First, the government should acknowledge that it would worsen the plight of the refugees to have them pushed out on to the streets. Doing so is not a feasible short-term intervention.
A feasible short-term intervention would be to make the space more safe, sanitary and secure by assisting the CMC with more effective security and material aid to meet the needs of the refugees while a more long-term solution is sought.

This commitment to not immediately shut the facility or to push people out must include a commitment to remove only children from the site in accordance with a properly drawn- up plan that includes a mechanism for independent oversight.

Second, a more permanent solution should then be sought. This cannot not be done in haste if the solution sought is to be sustainable. It might therefore entail the same politicians hitting the pause button and setting up an investigative committee with relevant stakeholders, who could come up with fact-based recommendations.

Crucially, the habit in social justice work of superimposing solutions on vulnerable groups can be sidestepped by involving the refugees in such a consultative process.
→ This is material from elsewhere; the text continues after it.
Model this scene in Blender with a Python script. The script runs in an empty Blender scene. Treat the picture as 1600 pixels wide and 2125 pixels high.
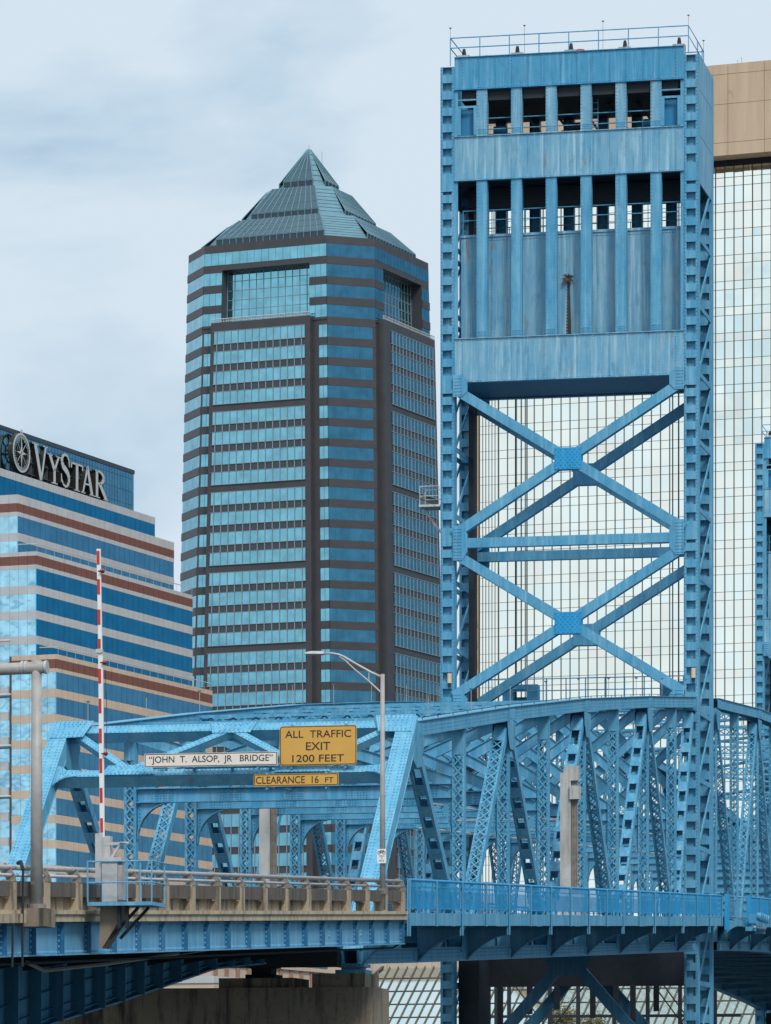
import bpy, math, random
from mathutils import Vector, Matrix
rad = math.radians
R = random.Random(7)
sc = bpy.context.scene

# ---------------------------------------------------------------- camera
ZC = 6.0            # eye height over the river (m)
FPX, HY = 9000.0, 2330.0   # focal length and horizon row for a 1600 px wide picture
cam_d = bpy.data.cameras.new('camera')
cam_d.sensor_fit = 'HORIZONTAL'; cam_d.sensor_width = 36.0
cam_d.lens = FPX / 1600.0 * 36.0
cam_d.shift_y = (HY - 1062.5) / 1600.0
cam_d.clip_start = 1.0; cam_d.clip_end = 60000.0
cam = bpy.data.objects.new('camera', cam_d); sc.collection.objects.link(cam)
cam.location = (0, 0, ZC); cam.rotation_euler = (rad(90), 0, 0)
sc.camera = cam

# ---------------------------------------------------------------- sky and sun
SUN_AZ = rad(180 - 24)       # clockwise from +Y: behind the camera
SUN_EL = rad(46)
world = bpy.data.worlds.new('World'); sc.world = world; world.use_nodes = True
wn, wl = world.node_tree.nodes, world.node_tree.links
wn.clear()
def wnode(t, **k):
    n = wn.new(t)
    for a, b in k.items(): setattr(n, a, b)
    return n
sky = wnode('ShaderNodeTexSky'); sky.sky_type = 'NISHITA'; sky.sun_disc = False
sky.sun_elevation = SUN_EL; sky.sun_rotation = SUN_AZ
sky.air_density = 1.0; sky.dust_density = 1.0; sky.ozone_density = 3.0
tc = wnode('ShaderNodeTexCoord')
mp = wnode('ShaderNodeMapping'); mp.inputs['Scale'].default_value = (1.0, 1.0, 2.2)
mp.inputs['Location'].default_value = (5.5, 2.0, 0.70)
wl.new(tc.outputs['Generated'], mp.inputs['Vector'])
def noise(scale, detail, rough, dist=0.0):
    n = wnode('ShaderNodeTexNoise'); n.inputs['Scale'].default_value = scale
    n.inputs['Detail'].default_value = detail; n.inputs['Roughness'].default_value = rough
    n.inputs['Distortion'].default_value = dist
    wl.new(mp.outputs['Vector'], n.inputs['Vector']); return n
def ramp(src, stops):
    r = wnode('ShaderNodeValToRGB'); e = r.color_ramp.elements
    while len(e) < len(stops): e.new(0.5)
    for el, (p, c) in zip(e, stops):
        el.position = p; el.color = (c[0], c[1], c[2], 1) if isinstance(c, tuple) else (c, c, c, 1)
    wl.new(src, r.inputs['Fac']); return r
n_cov = noise(1.3, 3, 0.5)                 # where the cover breaks open
n_body = noise(6.5, 7, 0.50, 0.25)         # light and grey parts of the clouds
def wmath(op, a, b):
    n = wnode('ShaderNodeMath'); n.operation = op
    for i, q in enumerate((a, b)):
        if isinstance(q, (int, float)): n.inputs[i].default_value = q
        else: wl.new(q, n.inputs[i])
    return n.outputs[0]
def wdot(vec):
    n = wnode('ShaderNodeVectorMath'); n.operation = 'DOT_PRODUCT'; wl.new(tc.outputs['Generated'], n.inputs[0]); n.inputs[1].default_value = vec
    return n.outputs['Value']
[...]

This will ensure that their needs are reflected in the solutions that are developed.

Verryn and the CMC have made mistakes. No doubt it is overly ambitious to offer so many people shelter, but this situation did not come about intentionally. It resulted in part from the fact that after the July 3 arrests of refugees on the streets, these vulnerable people naturally felt it safer to seek accommodation within the CMC.

Further, it is possible that the CMC could have been more vigilant and open about potential abuses that such an undesirable space might enable. But to conclude from these facts that a quick visit, some tough words and removal of children to an unknown place will solve the underlying drivers of the crisis is unforgivably short-sighted.

Instead, the church should be helped to improve conditions in the short term and the very same politicians can prove their sincerity beyond that by putting their energies into seeking longer-term solutions through trustworthy consultative processes involving all the stakeholders.